Tuesday, December 29, 2015

The Runaway

Today I experienced real panic as a mother. I came face to face with the idea of losing my son. He ran away. Just disappeared out of the back yard.

It had already been a rough day, full of tantrums and bathroom accidents. I told him, "Mommy needs a little personal space," and that he could either go play in his room with his toys or go play in the snow in the backyard.  He chose the snow. We bundled him up in his snow bibs and boots and hat and mittens and sent him out into the fenced back yard with the dog, as we've done many times before. He knows he's not supposed to go in the front yard without Mom or Dad. He knows he's not supposed to let Sadie out. So when I stopped hearing the sounds of his play, I didn't think much of it. I assumed he had moved into the lawn area, away from the house, and was happily rolling around in the foot of fluffy stuff we've been blessed with in the last two weeks. After about ten minutes of the silence, I went to check on him.

He wasn't there.

I saw one set of size 10 boot prints and one pair of Boxer paw prints leading away from the yard. My first thought was, "Oh, crap! Sadie!" Our dog isn't the best with other dogs. We had an incident with a neighbor dog once before and I did not want a repeat. I threw on my coat and boots and trotted out the front door, assuming I'd find them loitering in the front yard and that I'd scold my son for doing as he knew he shouldn't and letting the dog out.

They weren't there.

I still wasn't worried. Annoyed, more like. "He's pushing it," I thought, assuming he was in the neighbors yard. Again, no. Thanks to the freshly fallen snow, I could follow his tracks for a moment, but when he joined up with the well-trodden sidewalk, I had no idea which way he had gone. I picked up the pace and started to call for him and the dog.

Nothing. No sounds. No recognizable tracks. No sign of movement in any direction.
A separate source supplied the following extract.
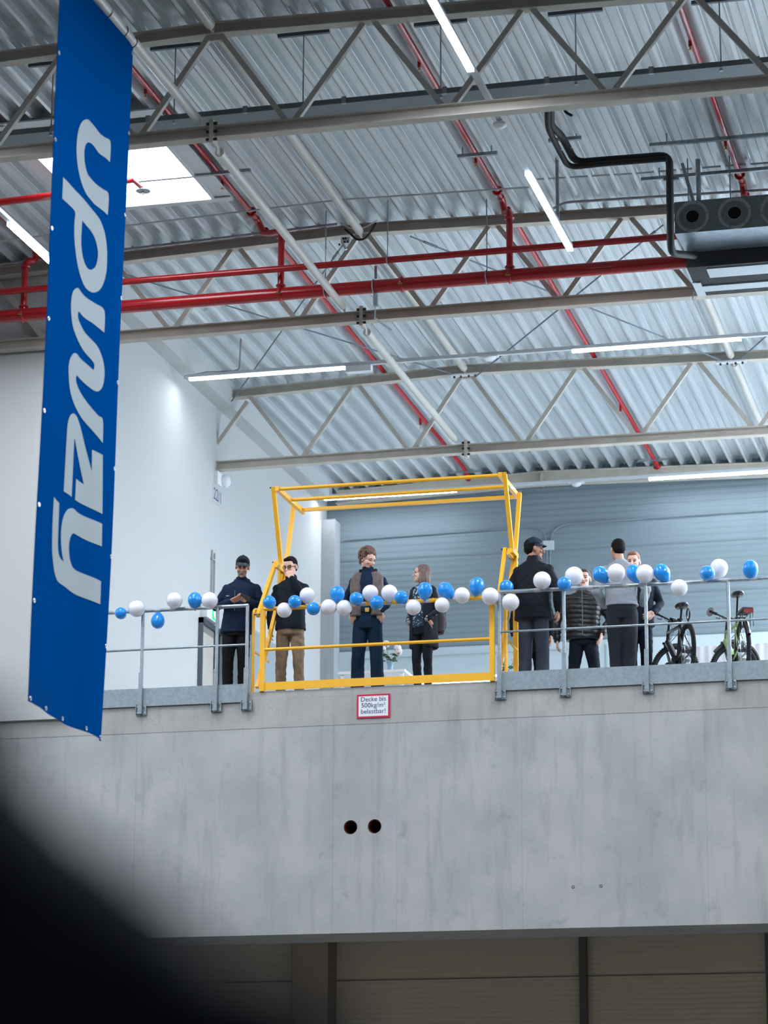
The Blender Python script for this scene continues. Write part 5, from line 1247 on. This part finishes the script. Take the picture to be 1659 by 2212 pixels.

Now I was running. Running, and screaming. I ran in a star pattern, unsure which way to go, always returning to the house, praying that somehow he had thought it was funny to hide in the backyard. Neighbors started to notice. I shouted at one woman I'd never met before, "Have you seen a four year old little boy??!!" She just shook her head no. I turned and ran in the opposite direction, now nearing hysteria.

Finally someone who was unloading their car in the driveway right across the street from my own house asked, "Are you looking for your son?" When I shouted that I was, he said, "He just went that way with a dog." I didn't feel grateful. I felt exasperated. How long do you need to listen to a mother scream before you decide to mention that you saw her child? I ran past him with what I can only assume were crazed eyes. As I ran he said, "He said he was going to school. He seemed to know what he was doing." A four year old.

I had already run past the preschool once, having thought of that possibility. He wasn't there. Finally, I saw a woman walking down the alley toward me, holding my son's hand. I almost collapsed.

I was relieved and furious. "Drake!! Where did you go??!!"

"I went on an adventure with my dog," he said. The kind woman said he appeared to be following Sadie. I felt embarrassed, like I needed to explain. Breathless, I said, "He had been playing in the backyard, and then he just wasn't there." She said she understood. That she had a three year old "who's just like that."

"He isn't "like that,"" I thought. "He's never done this before!" But I didn't say it. It seemed rude after her kindness.

As I blustered between gratitude and embarrassment, Drake interjected with heart crushing words, "My home wasn't special anymore. I wandered off to another special place."

I'm not paraphrasing or altering his words in anyway.

"My home wasn't special anymore."

"I wandered off."

I just stared at him, dumbfounded, until he told me he was sorry of his own volition. As the fear drained out of me, the guilt slid in. I should have gone outside with him. I'd been meaning to go out and play in the snow with him for days and still hadn't done it. Childhood should be full of adventure. I should have provided it.

I asked him if he still wanted to go for a walk. We dropped Sadie off in the yard and I put on my hat and boots. I told him I would follow him and he could decide where we went. He held his hands in front of him as if reading a book and said, "My map says to go left... My map says to go right..." And we wound our way through the neighborhood as I felt myself collapsing inward under the unbearable weight of total parenting failure.

It's been a day...

1 comment :

  1. How scary! This is the moment where other moms can be such a powerful force in our lives. Thank goodness she was kind and was aware that maybe he needed help-even if he didn't think so.